Task description: Print, word for word, the opening line of the data below and every line after it through the line that contains "return tag(o, label, cat, group)", but not the pictures.

Dataset excerpt:
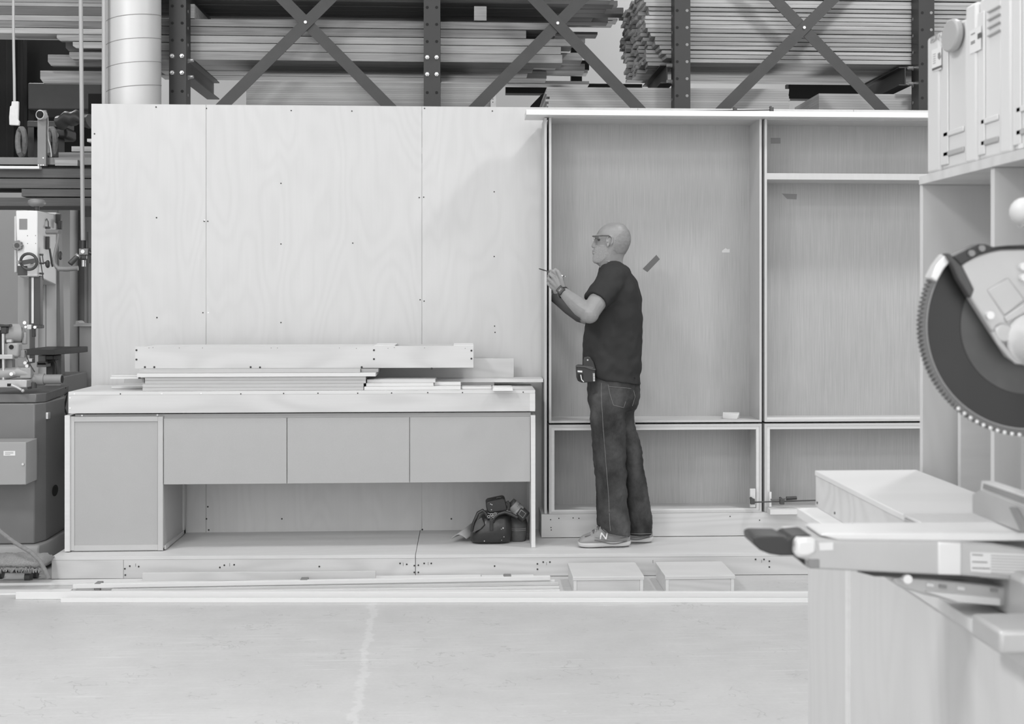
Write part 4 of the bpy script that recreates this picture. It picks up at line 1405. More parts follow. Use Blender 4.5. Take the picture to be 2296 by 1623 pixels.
# ================================================================ ON THE FLOOR
def floorbar(pl, pr, h, wd, m, label, name='trim_length', z0=0.0, group=None, cat='board', bevel=.001):
    a, b = G(pl[0], pl[1], z0 if z0 > 0 else 0), G(pr[0], pr[1], z0 if z0 > 0 else 0)
    d = (b - a)
    d.z = 0
    n = Vector((-d.y, d.x, 0)).normalized() * wd
    z0 = max(z0, 0.0005)
    bt = [(a.x, a.y, z0), (b.x, b.y, z0), (b.x + n.x, b.y + n.y, z0), (a.x + n.x, a.y + n.y, z0)]
    o = MB().hexa(bt, [(p[0], p[1], z0 + h) for p in bt]).build(name, m, bevel=bevel)
    return tag(o, label, cat, group)


floorbar((136, 1351), (1990, 1352), .0205, .018, 'trim', 'thin white strip nearest the camera on the floor, running the whole width', group=None)
floorbar((35, 1343.5), (1990, 1345), .036, .032, 'trim', 'long white rail on the floor just behind the nearest thin strip')
floorbar((-60, 1335), (150, 1333), .008, .09, 'trim', 'flat white piece on the floor at the far left behind the long rail')
floorbar((-60, 1314.5), (1078, 1300.5), .014, .07, 'pine', 'wide pale board lying flat along the foot of the platform', name='board')
floorbar((1080, 1300), (1197, 1298.5), .014, .05, 'pine', 'short flat pale strip continuing right of the wide floor board')
floorbar((319, 1303), (842, 1299), .042, .022, 'birch_h', 'wooden plank standing on edge against the platform face', name='board', z0=.0145)
strips = [((163, 1319.5), (1234, 1301), .020, .030, 'trim', 'rearmost pale strip of the taped bundle on the floor'),
          ((172, 1324.0), (1244, 1306), .012, .018, 'trim', 'second strip of the taped bundle, from the platform side'),
          ((250, 1328.0), (1252, 1312.5), .014, .020, 'birch_h', 'third strip of the taped bundle, from the platform side'),
          ((405, 1331.0), (1254, 1320), .011, .020, 'pine', 'thin splintered strip second nearest the long rail'),
          ((520, 1334.5), (1255, 1328), .012, .020, 'trim', 'strip of the bundle lying nearest the long rail')]
for i, (a, b, h, wd, m, l) in enumerate(strips):
    floorbar(a, b, h, wd, m, l, name='wood_strip', cat='strip', group='strips of the floor bundle', z0=.0145 if i == 0 else 0)
for (px, py, wpx, l) in ((218, 1324, 14, 'grey tape wrapped round the left end of the strip bundle'), (681, 1315, 17, 'grey tape wrapped round the middle of the strip bundle'), (1138, 1307, 18, 'grey tape wrapped round the right end of the strip bundle')):
    c = G(px, py, .0)
    w2 = wpx / 2 / 2800 * 6.4
    o = MB().box((c.x - w2, c.y - .004, .0005), (c.x + w2, c.y + .06, .0365)).build('tape_band', mat('band_tape', .22, .6), bevel=.004)
    tag(o, l, 'tape')

for (xa, xb, lab) in ((.5375, .898, 'left one of two low square plywood boxes on the floor before the platform'),
                      (1.005, 1.362, 'right one of two low square plywood boxes on the floor before the platform')):
    ya, yb, hz = 6.268, 6.60, .089
    t = thing('low_box', lab, 'box', ((xa + xb) / 2, 6.45, 0), 'low plywood boxes')
    MB().box((xa, ya, hz - .018), (xb, yb, hz)).build('lid', 'deck', t, bevel=.001)
    MB().box((xa + .004, ya + .004, .001), (xa + .020, yb - .004, hz - .0185)).build('side_board', 'pine', t, bevel=.0008)
    MB().box((xb - .020, ya + .004, .001), (xb - .004, yb - .004, hz - .0185)).build('side_board', 'pine', t, bevel=.0008)
    MB().box((xa + .0205, ya + .007, .001), (xb - .0205, ya + .025, hz - .0185)).build('front_board', 'birch_h', t)
    MB().box((xa + .0205, yb - .025, .001), (xb - .0205, yb - .007, hz - .0185)).build('back_board', 'birch_h', t)
    MB().box((xa - .0002, ya - .0004, hz - .0105), (xb + .0002, ya, hz - .0085)).build('ply_line', 'edge', t)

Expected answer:
Write part 4 of the bpy script that recreates this picture. It picks up at line 1405. More parts follow. Use Blender 4.5. Take the picture to be 2296 by 1623 pixels.
# ================================================================ ON THE FLOOR
def floorbar(pl, pr, h, wd, m, label, name='trim_length', z0=0.0, group=None, cat='board', bevel=.001):
    a, b = G(pl[0], pl[1], z0 if z0 > 0 else 0), G(pr[0], pr[1], z0 if z0 > 0 else 0)
    d = (b - a)
    d.z = 0
    n = Vector((-d.y, d.x, 0)).normalized() * wd
    z0 = max(z0, 0.0005)
    bt = [(a.x, a.y, z0), (b.x, b.y, z0), (b.x + n.x, b.y + n.y, z0), (a.x + n.x, a.y + n.y, z0)]
    o = MB().hexa(bt, [(p[0], p[1], z0 + h) for p in bt]).build(name, m, bevel=bevel)
    return tag(o, label, cat, group)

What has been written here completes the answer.